Everything from the first line to the line containing "FPX, CX, HY, CAMH" is to be repeated exactly; nothing past it.

(Entries with scene source code)
###
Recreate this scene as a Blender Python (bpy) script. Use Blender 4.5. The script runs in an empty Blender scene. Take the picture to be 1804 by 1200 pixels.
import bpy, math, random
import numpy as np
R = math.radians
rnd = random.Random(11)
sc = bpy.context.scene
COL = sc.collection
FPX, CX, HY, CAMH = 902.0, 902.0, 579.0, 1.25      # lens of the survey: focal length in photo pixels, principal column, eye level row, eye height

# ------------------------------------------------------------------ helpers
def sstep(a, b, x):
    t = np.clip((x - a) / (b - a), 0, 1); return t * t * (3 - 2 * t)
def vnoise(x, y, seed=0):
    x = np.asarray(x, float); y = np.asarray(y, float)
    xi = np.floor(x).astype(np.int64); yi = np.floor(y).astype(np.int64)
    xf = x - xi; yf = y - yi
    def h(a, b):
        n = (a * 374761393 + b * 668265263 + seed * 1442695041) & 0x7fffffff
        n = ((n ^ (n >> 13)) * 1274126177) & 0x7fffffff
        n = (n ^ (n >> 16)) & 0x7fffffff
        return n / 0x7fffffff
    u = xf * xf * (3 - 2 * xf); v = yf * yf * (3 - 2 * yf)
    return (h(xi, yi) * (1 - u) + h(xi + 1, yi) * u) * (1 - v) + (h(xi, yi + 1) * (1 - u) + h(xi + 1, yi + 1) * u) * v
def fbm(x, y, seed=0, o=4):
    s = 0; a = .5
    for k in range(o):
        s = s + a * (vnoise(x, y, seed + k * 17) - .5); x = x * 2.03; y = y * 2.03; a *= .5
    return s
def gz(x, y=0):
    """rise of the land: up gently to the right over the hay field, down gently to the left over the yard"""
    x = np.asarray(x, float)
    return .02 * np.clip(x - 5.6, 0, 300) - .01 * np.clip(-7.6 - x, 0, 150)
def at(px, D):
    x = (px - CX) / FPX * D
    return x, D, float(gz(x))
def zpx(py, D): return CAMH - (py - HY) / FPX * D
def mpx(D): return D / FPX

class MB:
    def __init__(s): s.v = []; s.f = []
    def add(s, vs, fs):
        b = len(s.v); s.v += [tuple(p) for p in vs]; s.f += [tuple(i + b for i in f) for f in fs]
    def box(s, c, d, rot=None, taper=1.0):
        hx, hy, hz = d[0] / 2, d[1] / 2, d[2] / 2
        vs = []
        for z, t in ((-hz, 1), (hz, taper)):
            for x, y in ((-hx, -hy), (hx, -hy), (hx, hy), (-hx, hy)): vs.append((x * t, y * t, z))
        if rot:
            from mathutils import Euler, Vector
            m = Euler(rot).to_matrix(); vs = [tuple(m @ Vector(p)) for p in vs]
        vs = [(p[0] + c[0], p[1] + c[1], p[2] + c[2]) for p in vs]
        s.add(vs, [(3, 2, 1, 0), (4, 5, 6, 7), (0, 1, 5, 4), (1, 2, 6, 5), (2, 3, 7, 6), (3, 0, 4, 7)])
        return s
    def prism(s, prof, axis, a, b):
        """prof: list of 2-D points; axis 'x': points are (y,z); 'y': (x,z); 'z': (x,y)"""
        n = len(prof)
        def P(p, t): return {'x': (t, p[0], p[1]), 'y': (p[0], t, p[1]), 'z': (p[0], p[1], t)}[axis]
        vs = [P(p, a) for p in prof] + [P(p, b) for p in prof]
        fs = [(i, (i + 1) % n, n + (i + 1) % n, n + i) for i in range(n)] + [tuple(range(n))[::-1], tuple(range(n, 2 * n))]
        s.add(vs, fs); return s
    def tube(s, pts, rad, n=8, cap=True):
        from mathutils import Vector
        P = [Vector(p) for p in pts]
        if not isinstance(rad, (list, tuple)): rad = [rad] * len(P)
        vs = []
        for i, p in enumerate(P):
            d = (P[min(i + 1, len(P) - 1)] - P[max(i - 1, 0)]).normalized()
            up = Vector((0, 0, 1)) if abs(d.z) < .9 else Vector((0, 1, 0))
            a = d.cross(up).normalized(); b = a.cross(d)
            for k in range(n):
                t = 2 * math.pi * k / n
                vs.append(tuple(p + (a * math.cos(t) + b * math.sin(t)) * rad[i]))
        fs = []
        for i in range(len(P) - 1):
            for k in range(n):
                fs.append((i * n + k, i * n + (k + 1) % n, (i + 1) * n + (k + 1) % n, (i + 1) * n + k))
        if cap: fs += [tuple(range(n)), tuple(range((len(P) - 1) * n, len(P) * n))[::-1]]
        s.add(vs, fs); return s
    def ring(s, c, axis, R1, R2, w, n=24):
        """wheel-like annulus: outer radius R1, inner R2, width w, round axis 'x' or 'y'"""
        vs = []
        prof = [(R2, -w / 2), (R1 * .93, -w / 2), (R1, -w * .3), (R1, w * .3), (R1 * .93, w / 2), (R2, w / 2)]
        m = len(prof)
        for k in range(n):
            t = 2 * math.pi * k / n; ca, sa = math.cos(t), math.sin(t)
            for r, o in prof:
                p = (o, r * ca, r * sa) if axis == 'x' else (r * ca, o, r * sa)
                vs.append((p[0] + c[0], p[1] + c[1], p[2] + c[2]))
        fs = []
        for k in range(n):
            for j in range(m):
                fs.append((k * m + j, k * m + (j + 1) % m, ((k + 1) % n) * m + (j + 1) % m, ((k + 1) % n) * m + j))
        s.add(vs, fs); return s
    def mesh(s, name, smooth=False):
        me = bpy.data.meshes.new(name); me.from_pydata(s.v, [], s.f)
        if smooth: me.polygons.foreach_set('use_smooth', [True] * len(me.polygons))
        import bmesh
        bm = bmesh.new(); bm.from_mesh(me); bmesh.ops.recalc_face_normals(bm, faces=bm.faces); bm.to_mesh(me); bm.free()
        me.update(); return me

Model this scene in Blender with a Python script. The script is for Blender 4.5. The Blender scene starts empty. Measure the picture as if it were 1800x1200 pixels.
###
• [TASK RESPONSE]:
Recreate this scene as a Blender Python (bpy) script. Use Blender 4.5. The script runs in an empty Blender scene. Take the picture to be 1804 by 1200 pixels.
import bpy, math, random
import numpy as np
R = math.radians
rnd = random.Random(11)
sc = bpy.context.scene
COL = sc.collection
FPX, CX, HY, CAMH = 902.0, 902.0, 579.0, 1.25      # lens of the survey: focal length in photo pixels, principal column, eye level row, eye height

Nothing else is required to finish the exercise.